Was überdies zu erwähnen ist: Unsere Zutrittskontrollsysteme sind auch mit unseren Lösungen für Zeiterfassung und Zeitwirtschaft verknüpfbar. Dadurch ergeben sich verschiedene Vorteile für den Kunden abseits der reinen Sicherheitsaspekte. So kann etwa mit nur einer Zugangskarte die Zutrittskontrolle und die Scharf-/Unscharfschaltung der Einbruchmeldeanlage sowie die Durchführung aller Zeitbuchungen erfolgen, und eine übersichtliche zentrale Verwaltung aller Türen und Benutzer in der Zutrittskontrollsoftware wird ermöglicht. Und unsere Systeme sind in die IT-Netze der Banken und Sparkassen integrierbar – wir arbeiten hier eng mit unseren Partnern Finanz Informatik und Atruvia zusammen. So kann die Datenübertragung direkt über das Netz des jeweiligen Geldinstituts erfolgen – die Verbindung zu Bosch lässt sich also ohne zusätzliche Anschlüsse oder Internetgebühren herstellen.
Zum Thema Reaktionsschnelligkeit: Spielt Automatisierung hierbei auch eine wichtige Rolle?
Das ist ein wichtiger Punkt, in der Tat. Um noch schnellere Reaktionszeiten zu erzielen, können Interventionsmaßnahmen anstatt durch manuelle Prüfung durch eine Leitstelle auch automatisch und unmittelbar ausgelöst werden.
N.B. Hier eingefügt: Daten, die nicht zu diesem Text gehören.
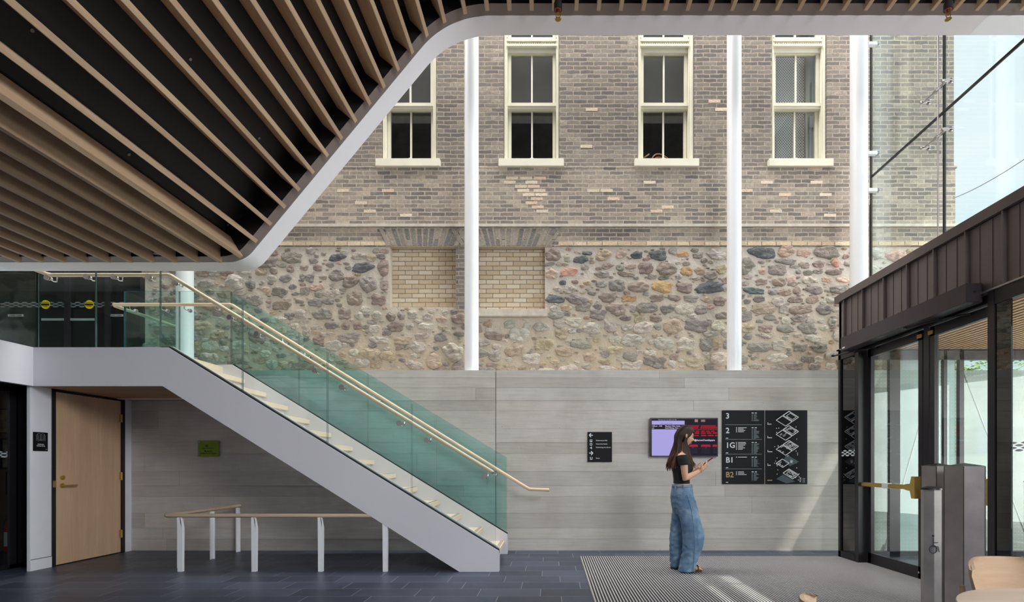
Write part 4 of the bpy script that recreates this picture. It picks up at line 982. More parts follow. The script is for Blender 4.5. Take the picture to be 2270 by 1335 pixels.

Bosch wird im Laufe des Jahres 2023 eine automatische Sicherheitslösung für Foyers und Geldausgabeautomaten, die derzeit entwickelt wird, auf den Markt bringen.
Dabei spielt intelligente Videotechnik eine wesentliche Rolle: Die Videoanalyse der Bosch IP-Kameras erkennt über einen Referenzbildabgleich Auffälligkeiten im Foyer. So können Personen sofort identifiziert werden. Sobald Täter das Foyer gewaltsam öffnen und mehrere Melder auslösen, wird automatisch die Vernebelungsanlage gestartet und zeitgleich werden die hilfeleistenden Stellen und die Polizei alarmiert. Das verschafft einen wesentlichen Zeitvorteil – insbesondere bei Geldautomatensprengungen mit Festsprengstoff können diese Sekunden entscheidend sein, und es können so vor allem besonders risikobehaftete Standorte abgesichert werden.
Welche Botschaft geben Sie den Geschäftsführern, Filialleitern und Sicherheitsbeauftragten der Finanzdienstleister in Deutschland in der gegenwärtigen Situation noch mit?
Dass sie keine Angst vor vermeintlichen Fehlinvestitionen haben sollten. Es bleibt ein Wettlauf zwischen Banken und Tätern – und der Klügere gewinnt. Klug ist es aus unserer Sicht, regelmäßig die Sicherheitstechnik der eigenen Filialen auf den Prüfstand zu stellen und zu optimieren. Mit Bosch als Partner sind Anpassungen, die durch technische Entwicklung oder auch gesetzliche Änderungen sinnvoll oder nötig werden könnten, jederzeit problemlos durchführbar.
Wir sind kompetenter Systemintegrator für Finanzinstitute und unterstützen sie dabei, dass sie sich auf ihr Kerngeschäft fokussieren können. Unsere Lösungen decken dabei alle Bereiche der Filiale ab – ganz gleich, um welchen Bankentyp es sich handelt. Basierend auf unserer jahrzehntelangen Erfahrung in diesem Bereich planen, entwickeln, realisieren und betreiben wir zusammen mit unseren Kunden maßgeschneiderte Sicherheitslösungen, mit denen sie sicher in die Zukunft gehen können. Der Kunde profitiert davon, dass er bei uns für alle Themen einen festen Ansprechpartner hat und alles aus einer Hand erhält – wir sind sein Möglichmacher für integrierte Gebäudelösungen.